Gabriel Garcia Marquez: A Life by Gerald Martin

Book Review by Keir Hind | 11 Dec 2008
Book title: Gabriel Garcia Marquez: A Life
Author: Gerald Martin

This mammoth biography takes in 80 plus years of the life of Gabriel Garcia Marquez, as well as setting that life inside some extremely eventful Latin American history. It’s not exactly the official biography - Gerald Martin describes himself as the ‘officially tolerated’ biographer - but it’s about as well-researched and entertaining as you could expect. The initial hard work in any biography, genealogy followed by childhood stories, is here, but once Garcia Marquez reaches adulthood the book becomes extremely enjoyable, and once he writes One Hundred Years of Solitude it really hits a peak.
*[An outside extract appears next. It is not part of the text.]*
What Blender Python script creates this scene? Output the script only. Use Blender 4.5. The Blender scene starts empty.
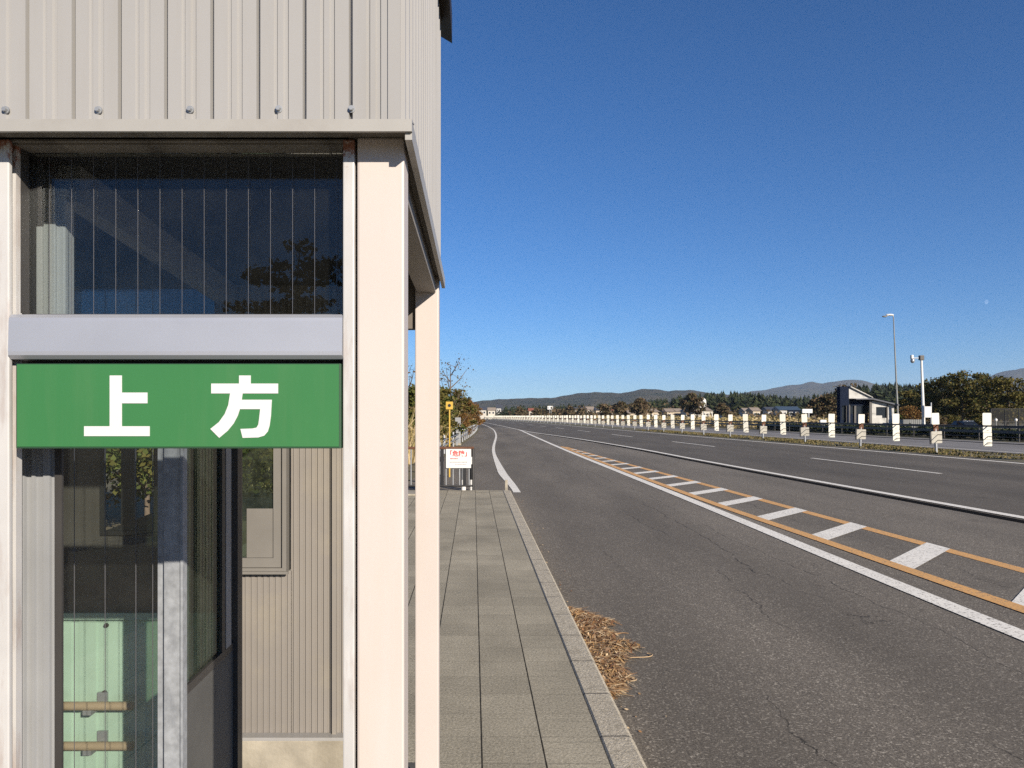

Martin seems to have been manipulated a little by the myths Garcia Marquez has spun around himself, but mostly he repeats extraordinary claims to debunk, or even augment them. The most valuable purpose of the book is to set Garcia Marquez in historical perspective, showing the political climates that shaped him as well as South America in general, and also to show western readers how Marquez has become more than a writer in South America – he’s a personality of continental importance, and still writing too. [Keir Hind]

Out now. Published by Bloomsbury, cover price £25.00.